To do.
Print the material below exactly as it stands, please, from its first line to the line holding "SC.camera = camo", with no pictures.

Data lines.
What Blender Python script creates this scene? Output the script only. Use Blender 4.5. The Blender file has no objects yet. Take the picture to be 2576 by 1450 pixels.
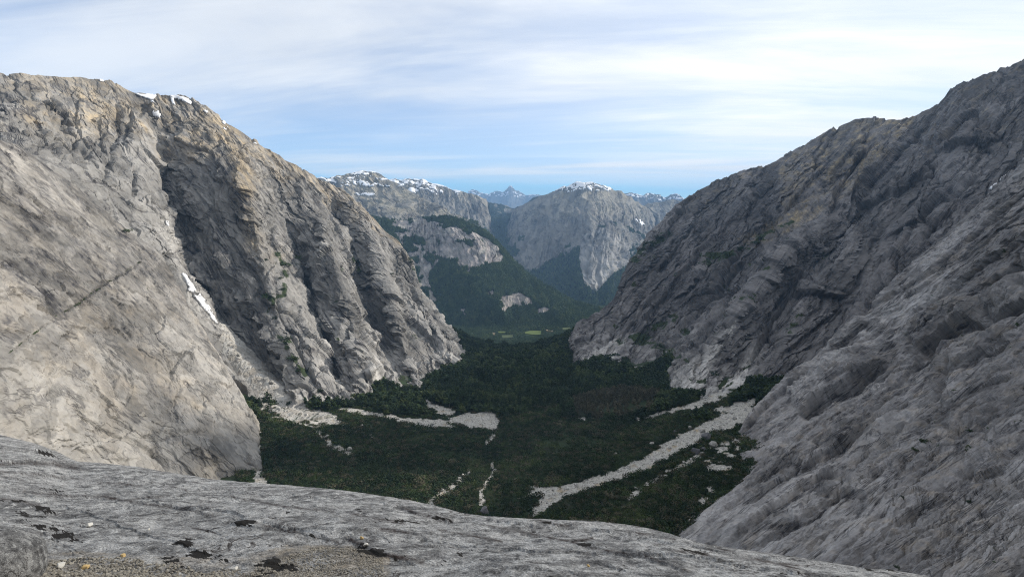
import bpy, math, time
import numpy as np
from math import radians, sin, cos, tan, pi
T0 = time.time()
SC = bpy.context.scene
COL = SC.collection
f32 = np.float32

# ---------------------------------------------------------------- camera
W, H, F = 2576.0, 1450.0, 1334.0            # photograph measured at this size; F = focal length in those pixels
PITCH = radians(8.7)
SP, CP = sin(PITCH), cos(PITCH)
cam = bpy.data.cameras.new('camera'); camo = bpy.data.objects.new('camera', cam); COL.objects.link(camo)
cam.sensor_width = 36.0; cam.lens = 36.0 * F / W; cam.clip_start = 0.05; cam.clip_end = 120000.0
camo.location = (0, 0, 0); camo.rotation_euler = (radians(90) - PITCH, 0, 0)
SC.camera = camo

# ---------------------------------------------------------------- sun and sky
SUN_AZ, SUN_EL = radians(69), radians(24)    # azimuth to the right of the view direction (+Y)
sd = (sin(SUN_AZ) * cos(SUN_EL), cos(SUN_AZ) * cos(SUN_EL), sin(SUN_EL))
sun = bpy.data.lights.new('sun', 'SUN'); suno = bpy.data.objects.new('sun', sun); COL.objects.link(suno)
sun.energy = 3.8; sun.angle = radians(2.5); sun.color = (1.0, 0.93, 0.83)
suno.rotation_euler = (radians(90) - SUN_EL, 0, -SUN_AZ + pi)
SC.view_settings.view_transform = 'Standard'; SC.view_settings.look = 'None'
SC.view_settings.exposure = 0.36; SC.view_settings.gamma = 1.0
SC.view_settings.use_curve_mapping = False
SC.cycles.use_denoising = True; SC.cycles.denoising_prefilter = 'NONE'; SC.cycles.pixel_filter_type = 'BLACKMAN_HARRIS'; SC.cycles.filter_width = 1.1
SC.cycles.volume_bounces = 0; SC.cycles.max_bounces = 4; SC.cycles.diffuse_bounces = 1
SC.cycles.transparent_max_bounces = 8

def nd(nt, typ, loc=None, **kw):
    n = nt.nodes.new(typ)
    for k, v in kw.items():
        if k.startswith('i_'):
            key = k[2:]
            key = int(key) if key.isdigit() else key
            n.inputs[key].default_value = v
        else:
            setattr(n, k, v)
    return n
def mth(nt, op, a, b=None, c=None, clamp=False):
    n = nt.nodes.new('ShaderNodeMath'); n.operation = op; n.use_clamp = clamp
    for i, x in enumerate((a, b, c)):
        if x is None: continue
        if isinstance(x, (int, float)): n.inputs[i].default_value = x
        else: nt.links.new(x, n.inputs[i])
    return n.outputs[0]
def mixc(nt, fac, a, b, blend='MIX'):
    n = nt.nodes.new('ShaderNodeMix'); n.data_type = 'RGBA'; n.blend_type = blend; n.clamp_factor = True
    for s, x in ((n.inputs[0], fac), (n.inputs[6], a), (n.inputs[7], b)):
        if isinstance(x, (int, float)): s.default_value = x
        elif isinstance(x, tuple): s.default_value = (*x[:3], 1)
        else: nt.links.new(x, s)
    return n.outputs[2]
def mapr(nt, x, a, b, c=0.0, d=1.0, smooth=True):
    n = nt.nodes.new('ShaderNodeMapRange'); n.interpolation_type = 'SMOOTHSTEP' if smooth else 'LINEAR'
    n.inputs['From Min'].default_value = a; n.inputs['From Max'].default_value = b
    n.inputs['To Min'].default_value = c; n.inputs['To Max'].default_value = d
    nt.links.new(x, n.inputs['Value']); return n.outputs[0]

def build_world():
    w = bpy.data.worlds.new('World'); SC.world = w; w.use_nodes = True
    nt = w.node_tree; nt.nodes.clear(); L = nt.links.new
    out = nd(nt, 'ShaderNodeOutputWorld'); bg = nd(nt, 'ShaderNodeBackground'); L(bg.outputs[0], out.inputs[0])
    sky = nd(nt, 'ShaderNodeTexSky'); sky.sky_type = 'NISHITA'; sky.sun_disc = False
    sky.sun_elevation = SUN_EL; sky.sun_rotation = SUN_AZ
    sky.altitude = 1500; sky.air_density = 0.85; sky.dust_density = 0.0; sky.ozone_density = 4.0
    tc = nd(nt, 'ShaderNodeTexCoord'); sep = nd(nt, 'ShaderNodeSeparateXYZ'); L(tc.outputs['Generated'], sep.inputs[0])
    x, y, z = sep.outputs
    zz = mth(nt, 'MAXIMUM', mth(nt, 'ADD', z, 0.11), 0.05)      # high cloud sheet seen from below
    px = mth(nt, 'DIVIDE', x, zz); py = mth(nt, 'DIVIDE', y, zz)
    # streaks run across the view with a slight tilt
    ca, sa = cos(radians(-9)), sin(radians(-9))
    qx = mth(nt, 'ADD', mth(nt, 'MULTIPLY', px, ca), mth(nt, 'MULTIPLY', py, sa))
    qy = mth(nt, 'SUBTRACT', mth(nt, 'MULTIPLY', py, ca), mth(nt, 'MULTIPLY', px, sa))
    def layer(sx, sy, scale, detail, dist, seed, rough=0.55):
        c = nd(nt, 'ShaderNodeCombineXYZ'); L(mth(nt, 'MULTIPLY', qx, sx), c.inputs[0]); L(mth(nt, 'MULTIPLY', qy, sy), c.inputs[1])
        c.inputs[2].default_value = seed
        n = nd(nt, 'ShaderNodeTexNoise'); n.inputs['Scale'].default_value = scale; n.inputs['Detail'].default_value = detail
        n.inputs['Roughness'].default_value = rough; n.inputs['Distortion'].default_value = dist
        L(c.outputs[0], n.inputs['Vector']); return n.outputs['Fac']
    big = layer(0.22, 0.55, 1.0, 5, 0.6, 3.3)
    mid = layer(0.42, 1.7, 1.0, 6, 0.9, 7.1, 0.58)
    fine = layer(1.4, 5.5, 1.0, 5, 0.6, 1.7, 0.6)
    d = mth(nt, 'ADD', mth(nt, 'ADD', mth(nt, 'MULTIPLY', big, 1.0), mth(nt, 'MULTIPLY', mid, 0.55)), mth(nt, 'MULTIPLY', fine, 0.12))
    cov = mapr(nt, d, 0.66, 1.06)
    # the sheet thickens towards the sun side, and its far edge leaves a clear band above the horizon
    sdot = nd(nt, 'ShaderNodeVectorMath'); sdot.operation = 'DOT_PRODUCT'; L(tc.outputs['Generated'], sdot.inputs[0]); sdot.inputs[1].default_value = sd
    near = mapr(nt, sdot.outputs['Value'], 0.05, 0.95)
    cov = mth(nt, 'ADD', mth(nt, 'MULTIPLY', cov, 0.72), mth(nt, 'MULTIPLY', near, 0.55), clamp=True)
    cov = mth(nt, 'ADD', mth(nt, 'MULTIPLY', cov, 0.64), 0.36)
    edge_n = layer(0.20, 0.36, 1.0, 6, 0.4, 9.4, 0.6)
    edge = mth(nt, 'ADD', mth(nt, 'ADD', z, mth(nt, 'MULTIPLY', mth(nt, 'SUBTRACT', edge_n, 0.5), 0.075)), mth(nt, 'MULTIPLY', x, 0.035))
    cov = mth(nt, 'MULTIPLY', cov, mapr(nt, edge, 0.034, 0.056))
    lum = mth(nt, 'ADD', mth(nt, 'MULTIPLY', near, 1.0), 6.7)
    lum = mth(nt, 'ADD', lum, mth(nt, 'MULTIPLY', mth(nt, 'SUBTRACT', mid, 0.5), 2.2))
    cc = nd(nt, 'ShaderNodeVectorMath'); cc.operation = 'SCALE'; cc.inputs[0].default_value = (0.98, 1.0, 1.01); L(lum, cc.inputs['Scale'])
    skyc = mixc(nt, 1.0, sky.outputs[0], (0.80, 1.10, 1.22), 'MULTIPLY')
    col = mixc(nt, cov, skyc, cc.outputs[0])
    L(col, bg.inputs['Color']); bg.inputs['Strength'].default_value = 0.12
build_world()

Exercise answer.
What Blender Python script creates this scene? Output the script only. Use Blender 4.5. The Blender file has no objects yet. Take the picture to be 2576 by 1450 pixels.
import bpy, math, time
import numpy as np
from math import radians, sin, cos, tan, pi
T0 = time.time()
SC = bpy.context.scene
COL = SC.collection
f32 = np.float32

# ---------------------------------------------------------------- camera
W, H, F = 2576.0, 1450.0, 1334.0            # photograph measured at this size; F = focal length in those pixels
PITCH = radians(8.7)
SP, CP = sin(PITCH), cos(PITCH)
cam = bpy.data.cameras.new('camera'); camo = bpy.data.objects.new('camera', cam); COL.objects.link(camo)
cam.sensor_width = 36.0; cam.lens = 36.0 * F / W; cam.clip_start = 0.05; cam.clip_end = 120000.0
camo.location = (0, 0, 0); camo.rotation_euler = (radians(90) - PITCH, 0, 0)
SC.camera = camo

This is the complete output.